↓↓↓

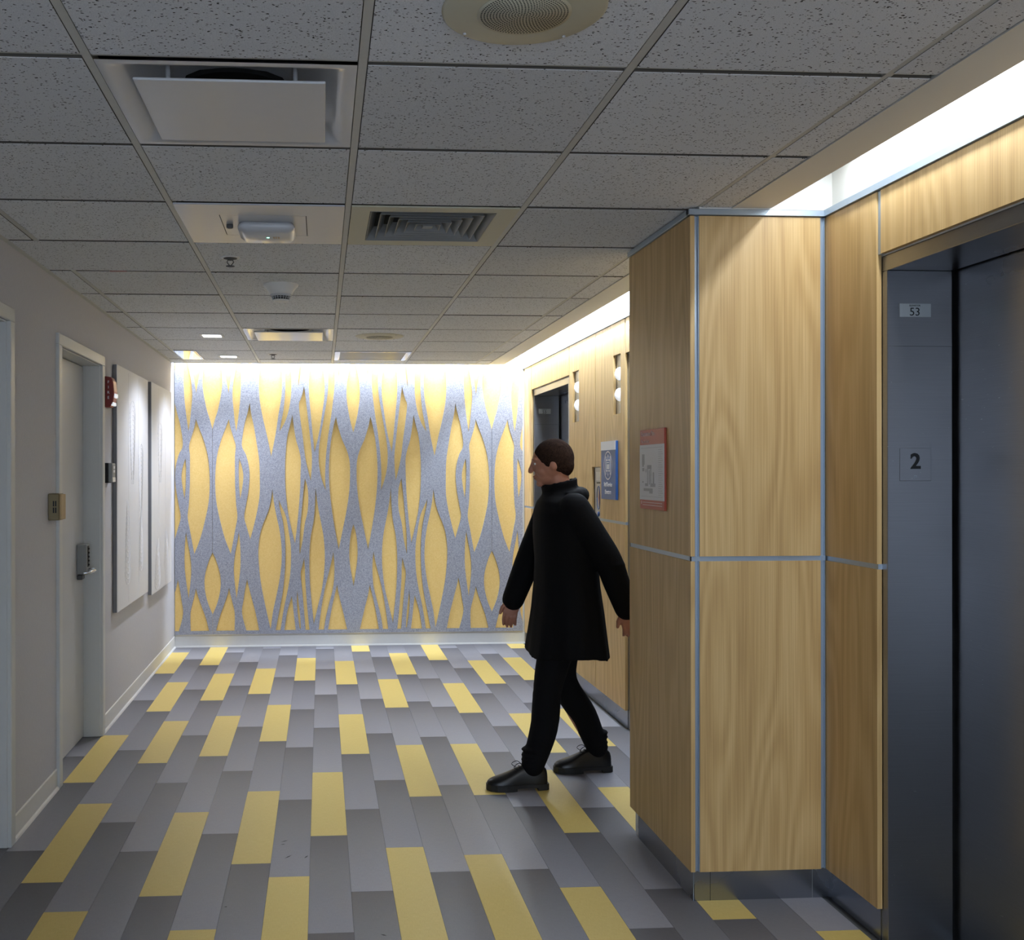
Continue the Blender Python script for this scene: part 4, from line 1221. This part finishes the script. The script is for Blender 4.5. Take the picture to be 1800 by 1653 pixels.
    for z, g_ in ((1.375, 0.092), (1.41, 0.084), (1.452, 0.088), (1.452, 0.076), (1.40, 0.070)):
        rings.append([(1.160 + g_ * 1.0 * math.cos(2 * PI * j / 30) - 0.01 * (z - 1.37) * 10, 4.90 + g_ * 1.02 * math.sin(2 * PI * j / 30), z + 0.018 * math.cos(2 * PI * j / 30)) for j in range(30)])
    c.loft(rings)
    c.tube([(1.16 + 0.098 * math.cos(a_), 4.90 + 0.11 * math.sin(a_), 1.385 - 0.0 * a_) for a_ in [x * PI / 10 - PI / 2 for x in range(11)]], [0.018, 0.026, 0.032, 0.036, 0.040, 0.041, 0.040, 0.036, 0.032, 0.026, 0.018], 14)
    remeshed(c, 'coat', M['coat'], r, 0.007, 3)
    # shoes
    def shoe(ax, ay, roll):
        F = Matrix.Rotation(roll, 3, 'Y'); piv = Vector((ax - 0.13, ay, 0.0))
        def T(p): return F @ (Vector(p) - piv) + piv
        hx = ax + 0.070                              # back of the heel, shoe runs towards -X
        plan = [(0.0, 0.020), (0.012, 0.031), (0.05, 0.036), (0.10, 0.034), (0.15, 0.042), (0.20, 0.050), (0.245, 0.047), (0.275, 0.034), (0.290, 0.012)]
        u = MB(); prof_ = []
        hts = [0.088, 0.106, 0.124, 0.124, 0.104, 0.078, 0.064, 0.054, 0.038]
        rings = []
        for (l_, w2), h_ in zip(plan, hts):
            ring = []
            for j in range(20):
                a_ = 2 * PI * j / 20; y = w2 * math.cos(a_); z = 0.022 + (h_ - 0.022) * max(0, math.sin(a_)) ** 0.75 if math.sin(a_) > 0 else 0.020
                ring.append(T((hx - l_ - 0.0, ay + y, z)))
            rings.append(ring)
        u.loft(rings); s0 = u.build('shoe', M['leather'], r)
        sm = s0.modifiers.new('s', 'SUBSURF'); sm.levels = 1; sm.render_levels = 1
        so = MB(); o2 = [(hx - l_ + (0.004 if l_ < 0.02 else 0), ay + w2 * 1.07) for l_, w2 in plan] + [(hx - l_ + (0.004 if l_ < 0.02 else 0), ay - w2 * 1.07) for l_, w2 in reversed(plan)]
        for z0, z1, cut_ in ((0.014, 0.030, 0.4), (0.002, 0.0139, None)):
            if cut_ is None:
                for seg_ in ([p for p in o2 if p[0] > hx - 0.09], [p for p in o2 if p[0] < hx - 0.12]):
                    n_ = len(seg_); vs = [T((x, y, z0)) for x, y in seg_] + [T((x, y, z1)) for x, y in seg_]
                    so.add(vs, [list(range(n_)), list(range(n_, 2 * n_))] + [(i, (i + 1) % n_, n_ + (i + 1) % n_, n_ + i) for i in range(n_)])
            else:
                n_ = len(o2); vs = [T((x, y, z0)) for x, y in o2] + [T((x, y, z1)) for x, y in o2]
                so.add(vs, [list(range(n_)), list(range(n_, 2 * n_))] + [(i, (i + 1) % n_, n_ + (i + 1) % n_, n_ + i) for i in range(n_)])
        so.build('sole', M['sole'], s0)
        lc = MB()
        for q in range(4):
            l_ = 0.115 + q * 0.020; zt = 0.124 - q * 0.0135
            lc.tube([T((hx - l_, ay - 0.020, zt - 0.010)), T((hx - l_, ay, zt + 0.002)), T((hx - l_, ay + 0.020, zt - 0.010))], 0.0022, 6)
        for s_ in (-1, 1):
            lc.tube([T(p) for p in spline([(hx - 0.115, ay, 0.110), (hx - 0.14, ay + s_ * 0.020, 0.128), (hx - 0.165, ay + s_ * 0.030, 0.112), (hx - 0.140, ay + s_ * 0.012, 0.098), (hx - 0.118, ay, 0.108)], 4)], 0.0018, 6)
        lc.build('laces', M['leather'], s0)
        return s0
    shoe(AN['r'][0], AN['r'][1], 0.0)
    shoe(AN['l'][0], AN['l'][1], 0.0)
    return r


make_person()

↑↑↑

Leave out all pictures, then copy the remaining material exactly.

Continue the Blender Python script for this scene: part 4, from line 1221. This part finishes the script. The script is for Blender 4.5. Take the picture to be 1800 by 1653 pixels.
    for z, g_ in ((1.375, 0.092), (1.41, 0.084), (1.452, 0.088), (1.452, 0.076), (1.40, 0.070)):
        rings.append([(1.160 + g_ * 1.0 * math.cos(2 * PI * j / 30) - 0.01 * (z - 1.37) * 10, 4.90 + g_ * 1.02 * math.sin(2 * PI * j / 30), z + 0.018 * math.cos(2 * PI * j / 30)) for j in range(30)])
    c.loft(rings)
    c.tube([(1.16 + 0.098 * math.cos(a_), 4.90 + 0.11 * math.sin(a_), 1.385 - 0.0 * a_) for a_ in [x * PI / 10 - PI / 2 for x in range(11)]], [0.018, 0.026, 0.032, 0.036, 0.040, 0.041, 0.040, 0.036, 0.032, 0.026, 0.018], 14)
    remeshed(c, 'coat', M['coat'], r, 0.007, 3)
    # shoes
    def shoe(ax, ay, roll):
        F = Matrix.Rotation(roll, 3, 'Y'); piv = Vector((ax - 0.13, ay, 0.0))
        def T(p): return F @ (Vector(p) - piv) + piv
        hx = ax + 0.070                              # back of the heel, shoe runs towards -X
        plan = [(0.0, 0.020), (0.012, 0.031), (0.05, 0.036), (0.10, 0.034), (0.15, 0.042), (0.20, 0.050), (0.245, 0.047), (0.275, 0.034), (0.290, 0.012)]
        u = MB(); prof_ = []
        hts = [0.088, 0.106, 0.124, 0.124, 0.104, 0.078, 0.064, 0.054, 0.038]
        rings = []
        for (l_, w2), h_ in zip(plan, hts):
            ring = []
            for j in range(20):
                a_ = 2 * PI * j / 20; y = w2 * math.cos(a_); z = 0.022 + (h_ - 0.022) * max(0, math.sin(a_)) ** 0.75 if math.sin(a_) > 0 else 0.020
                ring.append(T((hx - l_ - 0.0, ay + y, z)))
            rings.append(ring)
        u.loft(rings); s0 = u.build('shoe', M['leather'], r)
        sm = s0.modifiers.new('s', 'SUBSURF'); sm.levels = 1; sm.render_levels = 1
        so = MB(); o2 = [(hx - l_ + (0.004 if l_ < 0.02 else 0), ay + w2 * 1.07) for l_, w2 in plan] + [(hx - l_ + (0.004 if l_ < 0.02 else 0), ay - w2 * 1.07) for l_, w2 in reversed(plan)]
        for z0, z1, cut_ in ((0.014, 0.030, 0.4), (0.002, 0.0139, None)):
            if cut_ is None:
                for seg_ in ([p for p in o2 if p[0] > hx - 0.09], [p for p in o2 if p[0] < hx - 0.12]):
                    n_ = len(seg_); vs = [T((x, y, z0)) for x, y in seg_] + [T((x, y, z1)) for x, y in seg_]
                    so.add(vs, [list(range(n_)), list(range(n_, 2 * n_))] + [(i, (i + 1) % n_, n_ + (i + 1) % n_, n_ + i) for i in range(n_)])
            else:
                n_ = len(o2); vs = [T((x, y, z0)) for x, y in o2] + [T((x, y, z1)) for x, y in o2]
                so.add(vs, [list(range(n_)), list(range(n_, 2 * n_))] + [(i, (i + 1) % n_, n_ + (i + 1) % n_, n_ + i) for i in range(n_)])
        so.build('sole', M['sole'], s0)
        lc = MB()
        for q in range(4):
            l_ = 0.115 + q * 0.020; zt = 0.124 - q * 0.0135
            lc.tube([T((hx - l_, ay - 0.020, zt - 0.010)), T((hx - l_, ay, zt + 0.002)), T((hx - l_, ay + 0.020, zt - 0.010))], 0.0022, 6)
        for s_ in (-1, 1):
            lc.tube([T(p) for p in spline([(hx - 0.115, ay, 0.110), (hx - 0.14, ay + s_ * 0.020, 0.128), (hx - 0.165, ay + s_ * 0.030, 0.112), (hx - 0.140, ay + s_ * 0.012, 0.098), (hx - 0.118, ay, 0.108)], 4)], 0.0018, 6)
        lc.build('laces', M['leather'], s0)
        return s0
    shoe(AN['r'][0], AN['r'][1], 0.0)
    shoe(AN['l'][0], AN['l'][1], 0.0)
    return r


make_person()